こづかい三万円の日々

40代の男がアニメ、映画、音楽などについて書いています。Twitter:@tegit

『ブラッド・ウェポン』

 アクション映画を褒めるとき、「CG全盛のハリウッド映画からは失われつつあるリアル重視のアクションが…」というたぐいの枕詞が一般化したのはいつごろからでしょうか。
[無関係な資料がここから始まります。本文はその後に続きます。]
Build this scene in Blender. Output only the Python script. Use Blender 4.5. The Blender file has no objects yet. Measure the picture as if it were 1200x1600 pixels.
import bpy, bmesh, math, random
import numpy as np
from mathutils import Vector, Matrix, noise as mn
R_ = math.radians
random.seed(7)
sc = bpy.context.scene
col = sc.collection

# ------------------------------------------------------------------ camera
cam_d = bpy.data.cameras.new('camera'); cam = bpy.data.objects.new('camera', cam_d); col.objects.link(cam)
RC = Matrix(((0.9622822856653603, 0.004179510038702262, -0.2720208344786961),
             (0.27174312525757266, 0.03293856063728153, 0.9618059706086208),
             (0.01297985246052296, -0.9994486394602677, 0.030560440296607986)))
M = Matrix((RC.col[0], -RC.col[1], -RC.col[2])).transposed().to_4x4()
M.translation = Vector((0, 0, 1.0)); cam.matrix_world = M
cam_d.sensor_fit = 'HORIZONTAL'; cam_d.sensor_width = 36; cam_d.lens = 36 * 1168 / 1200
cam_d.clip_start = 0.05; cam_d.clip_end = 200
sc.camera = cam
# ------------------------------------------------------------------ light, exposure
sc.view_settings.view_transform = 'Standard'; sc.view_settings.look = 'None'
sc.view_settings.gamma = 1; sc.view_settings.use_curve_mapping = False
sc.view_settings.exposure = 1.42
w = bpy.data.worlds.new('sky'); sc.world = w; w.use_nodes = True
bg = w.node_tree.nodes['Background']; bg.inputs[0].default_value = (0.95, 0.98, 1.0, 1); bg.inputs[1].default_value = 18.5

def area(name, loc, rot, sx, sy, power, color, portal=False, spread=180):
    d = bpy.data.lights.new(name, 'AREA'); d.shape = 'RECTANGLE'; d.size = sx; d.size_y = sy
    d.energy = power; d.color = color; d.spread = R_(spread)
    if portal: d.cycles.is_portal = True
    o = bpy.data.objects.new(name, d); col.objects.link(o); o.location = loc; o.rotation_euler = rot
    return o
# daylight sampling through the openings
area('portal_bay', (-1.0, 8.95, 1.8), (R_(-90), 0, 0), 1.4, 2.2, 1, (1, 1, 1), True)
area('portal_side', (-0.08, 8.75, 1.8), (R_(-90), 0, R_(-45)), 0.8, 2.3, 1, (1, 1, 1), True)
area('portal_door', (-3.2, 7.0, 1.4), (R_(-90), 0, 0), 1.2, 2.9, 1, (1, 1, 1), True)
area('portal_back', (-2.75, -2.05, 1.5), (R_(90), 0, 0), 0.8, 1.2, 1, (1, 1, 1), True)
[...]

やっぱあれ、あんまりよくないと思う。
 本作もどうもそういう路線で売られているようで、劇場に掲示されていた新聞のレビューではまさにこんな感じの文章が含まれていたし、ぼくもそのアクション描写に期待して観に行ったわけですが、結果、なんか問題はそういうところじゃないよなー、と思った次第。

 本作のアクション表現、その演出や意気込みは買うけど、テンポが悪くてどうにもノレない。編集が悪いのだろうか。ド派手な見せ場を多数用意している割に、「ここぞ!」という絵がキマっていないのも残念です。
 テンポが悪いのに、へたにFPS的表現とか、ワールドワイドな設定をぶちこんできているので、余計にもっさりとした印象が際立ってしまう。残念ながらスパイ感も低めでした。
 おお、と身を乗り出して観れたのは、ニコラス・ツェーが裁判所から脱出すべく廊下を猛ダッシュするところと、「ACDC*1からの脱出〜駅での逃走劇あたりでしたでしょうか。あ、あと廃ビル内での滑空。

 そりゃ、「コンピュータの力を借りてるなあ、やれやれ」と思わせちゃうようなアクションはよくない。でも、それと同等に、「このアクション、間延びしてるなあ」「いまいちかっこわるいなあ」と思わせちゃうようなアクションもよくないはず。
 結局、アクション映画の価値というのは「面白いアクションかどうか」っていう点で決まるわけで、そこに「CGか実物か」っていう基準を持ち込むのは間違いなんじゃないか。
 この映画をアクション映画として高く評価するなら、単にその人の好みにあってるから、ってことなんだから、そう言うべきだと思います。ついでに、それって要はひと昔前のアクション映画のテンポが好き、っていうだけじゃないの?という皮肉も言っておきたい。

 んでんで、この映画は、アクション部分をもっと削いでよかったと思うんですよ。だって、兄弟のドラマについては、俺、泣かされちゃったもの。最後の最後、兄弟の思いがほとばしるアクションシークエンスにはそうとうグッときました。
 もしかしたら、兄弟とか親子とか、そういう個人のドラマって、この手のワールドワイドなアクション映画には実はしっくり来ないのかも。本作はそう悲惨な出来にはなっていないものの、やはり随所のメロドラマには「たくさんの人命がかかってんだ!家に帰ってやれ!」と思わざるをえない。『アジョシ』なり『哀しき獣』なり、アクション映画として高評価を受ける最近の韓国映画が、軒並み小規模で個人的なドラマを扱っているのはその証左と言えるんじゃないだろうか。

 とまあ、文句はいろいろ言いたくなりますが、新年一作目にふさわしい、派手で楽しい映画ではありました。アクションへの期待は小さめにしておいて、主演ふたりの好演を楽しむために観るとよいと思います。

*1:もちろんロックバンドのことではなく、アジア防疫センター、とかなんとかの略称。たぶん架空。